§ **What you are asked to do**
Copy out all of the material, matching it word for word.
┄┄┄┄┄┄
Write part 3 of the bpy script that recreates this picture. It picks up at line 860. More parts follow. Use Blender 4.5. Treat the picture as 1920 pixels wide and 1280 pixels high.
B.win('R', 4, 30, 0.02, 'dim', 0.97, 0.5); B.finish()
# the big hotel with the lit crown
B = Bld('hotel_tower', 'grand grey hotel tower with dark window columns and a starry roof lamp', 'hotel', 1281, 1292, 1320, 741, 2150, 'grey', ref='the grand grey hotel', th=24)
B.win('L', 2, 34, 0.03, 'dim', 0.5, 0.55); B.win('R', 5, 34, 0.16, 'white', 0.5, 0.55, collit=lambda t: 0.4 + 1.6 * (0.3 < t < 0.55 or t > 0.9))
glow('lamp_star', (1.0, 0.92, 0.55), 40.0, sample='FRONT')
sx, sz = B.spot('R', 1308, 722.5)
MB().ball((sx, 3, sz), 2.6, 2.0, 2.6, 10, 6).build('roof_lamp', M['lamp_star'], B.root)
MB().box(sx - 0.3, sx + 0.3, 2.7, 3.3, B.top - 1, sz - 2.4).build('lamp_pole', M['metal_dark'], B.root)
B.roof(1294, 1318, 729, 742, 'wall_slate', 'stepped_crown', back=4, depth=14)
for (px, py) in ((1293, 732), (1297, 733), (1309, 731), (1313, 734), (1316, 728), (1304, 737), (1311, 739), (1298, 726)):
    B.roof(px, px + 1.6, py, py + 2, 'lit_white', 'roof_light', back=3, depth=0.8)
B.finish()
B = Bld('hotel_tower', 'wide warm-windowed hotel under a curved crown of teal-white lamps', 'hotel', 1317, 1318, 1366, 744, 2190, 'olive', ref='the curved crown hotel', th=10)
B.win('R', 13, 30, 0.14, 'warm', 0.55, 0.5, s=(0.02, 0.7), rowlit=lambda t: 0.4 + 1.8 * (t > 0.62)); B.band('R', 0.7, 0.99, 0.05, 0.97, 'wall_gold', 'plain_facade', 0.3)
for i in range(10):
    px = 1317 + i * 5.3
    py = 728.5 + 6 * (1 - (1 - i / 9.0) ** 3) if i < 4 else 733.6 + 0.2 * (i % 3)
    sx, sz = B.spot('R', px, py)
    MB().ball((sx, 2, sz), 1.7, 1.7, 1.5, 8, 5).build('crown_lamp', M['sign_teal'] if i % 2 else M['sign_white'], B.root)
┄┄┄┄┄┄
§ **Task answer**
Write part 3 of the bpy script that recreates this picture. It picks up at line 860. More parts follow. Use Blender 4.5. Treat the picture as 1920 pixels wide and 1280 pixels high.
B.win('R', 4, 30, 0.02, 'dim', 0.97, 0.5); B.finish()
# the big hotel with the lit crown
B = Bld('hotel_tower', 'grand grey hotel tower with dark window columns and a starry roof lamp', 'hotel', 1281, 1292, 1320, 741, 2150, 'grey', ref='the grand grey hotel', th=24)
B.win('L', 2, 34, 0.03, 'dim', 0.5, 0.55); B.win('R', 5, 34, 0.16, 'white', 0.5, 0.55, collit=lambda t: 0.4 + 1.6 * (0.3 < t < 0.55 or t > 0.9))
glow('lamp_star', (1.0, 0.92, 0.55), 40.0, sample='FRONT')
sx, sz = B.spot('R', 1308, 722.5)
MB().ball((sx, 3, sz), 2.6, 2.0, 2.6, 10, 6).build('roof_lamp', M['lamp_star'], B.root)
MB().box(sx - 0.3, sx + 0.3, 2.7, 3.3, B.top - 1, sz - 2.4).build('lamp_pole', M['metal_dark'], B.root)
B.roof(1294, 1318, 729, 742, 'wall_slate', 'stepped_crown', back=4, depth=14)
for (px, py) in ((1293, 732), (1297, 733), (1309, 731), (1313, 734), (1316, 728), (1304, 737), (1311, 739), (1298, 726)):
    B.roof(px, px + 1.6, py, py + 2, 'lit_white', 'roof_light', back=3, depth=0.8)
B.finish()
B = Bld('hotel_tower', 'wide warm-windowed hotel under a curved crown of teal-white lamps', 'hotel', 1317, 1318, 1366, 744, 2190, 'olive', ref='the curved crown hotel', th=10)
B.win('R', 13, 30, 0.14, 'warm', 0.55, 0.5, s=(0.02, 0.7), rowlit=lambda t: 0.4 + 1.8 * (t > 0.62)); B.band('R', 0.7, 0.99, 0.05, 0.97, 'wall_gold', 'plain_facade', 0.3)
for i in range(10):
    px = 1317 + i * 5.3
    py = 728.5 + 6 * (1 - (1 - i / 9.0) ** 3) if i < 4 else 733.6 + 0.2 * (i % 3)
    sx, sz = B.spot('R', px, py)
    MB().ball((sx, 2, sz), 1.7, 1.7, 1.5, 8, 5).build('crown_lamp', M['sign_teal'] if i % 2 else M['sign_white'], B.root)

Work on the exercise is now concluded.